BASIC SCORE (avg.): 5/10

BONUS POINTS:
  • Emotional insight/depth (0-5): 0 - nope, they're confused, we're confused about what they're confused about, the whole thing feels confused as to what type of yuri it even is.
  • True LGBTQ+ representation (0-5): 0 - nope, and I'm worried it won't be even as the story advances.
  • Female agency (0-5): 0 - everyone just goes about doing what they do in that slice of life way, not in any sort of taking the lead in their own life kind of way.
  • Character growth/change (0-5): 0 - only to the midline. They both seem to be getting blander and less unique as the series goes on.
  • Quality art (0-5): 1 - I do think the linework is pretty nice, but it's too cutesy for me, and very basic screentones just for grays, nothing awesome.
BONUS POINTS (sum/8): +0

PENALTY POINTS:
  • Homophobic/transphobic (0-5): 0
  • Misogynistic (0-5): 0 - but I'm tempted to say the whole series is because it doesn't feel genuinely like real girls/young women would think, feel, or behave.

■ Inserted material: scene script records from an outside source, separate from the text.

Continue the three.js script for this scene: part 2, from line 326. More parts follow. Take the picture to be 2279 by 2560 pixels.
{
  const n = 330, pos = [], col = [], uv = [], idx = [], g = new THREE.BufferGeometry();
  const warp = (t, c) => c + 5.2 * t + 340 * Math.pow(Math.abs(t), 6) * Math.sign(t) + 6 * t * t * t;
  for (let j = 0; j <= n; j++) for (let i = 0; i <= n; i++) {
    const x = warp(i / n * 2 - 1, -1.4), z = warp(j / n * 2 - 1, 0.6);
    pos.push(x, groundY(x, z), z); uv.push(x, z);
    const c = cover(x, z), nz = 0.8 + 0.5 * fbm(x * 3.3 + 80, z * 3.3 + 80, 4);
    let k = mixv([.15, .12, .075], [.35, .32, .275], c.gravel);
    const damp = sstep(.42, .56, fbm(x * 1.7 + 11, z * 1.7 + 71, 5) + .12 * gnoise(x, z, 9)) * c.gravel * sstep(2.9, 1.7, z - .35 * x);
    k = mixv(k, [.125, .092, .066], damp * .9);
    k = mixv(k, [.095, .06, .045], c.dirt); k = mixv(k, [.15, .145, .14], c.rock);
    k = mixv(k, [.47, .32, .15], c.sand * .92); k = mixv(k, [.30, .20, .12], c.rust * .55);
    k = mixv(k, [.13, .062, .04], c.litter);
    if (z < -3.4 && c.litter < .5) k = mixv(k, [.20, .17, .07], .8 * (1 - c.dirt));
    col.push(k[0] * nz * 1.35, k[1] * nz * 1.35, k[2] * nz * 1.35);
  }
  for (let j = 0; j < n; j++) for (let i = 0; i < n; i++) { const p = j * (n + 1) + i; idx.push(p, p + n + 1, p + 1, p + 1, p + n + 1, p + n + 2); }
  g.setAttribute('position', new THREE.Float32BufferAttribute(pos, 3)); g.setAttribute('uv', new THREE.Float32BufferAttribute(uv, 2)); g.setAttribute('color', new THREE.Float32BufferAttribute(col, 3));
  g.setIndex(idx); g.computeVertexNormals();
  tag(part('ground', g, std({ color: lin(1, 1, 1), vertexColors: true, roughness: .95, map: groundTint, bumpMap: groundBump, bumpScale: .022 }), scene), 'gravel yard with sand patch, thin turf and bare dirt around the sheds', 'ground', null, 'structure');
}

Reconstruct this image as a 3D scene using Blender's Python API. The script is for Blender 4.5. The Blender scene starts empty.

There's something off about it - it keeps  making me feel like it's a man writing about women for men, but I think the mangaka is female, but the characters don't feel like real girls/young women.
  • Fan service (0-5): 0
  • Child/adult relationship (0-5): 0
  • Exploitative (0-5): 0 - only if you consider queer baiting to be exploitative. Wait, I do! I should take points away for it, but it's too early. Maybe the series will announce it's intentions eventually and then the baiting won't be baiting, but just foreshadowing - one can hope!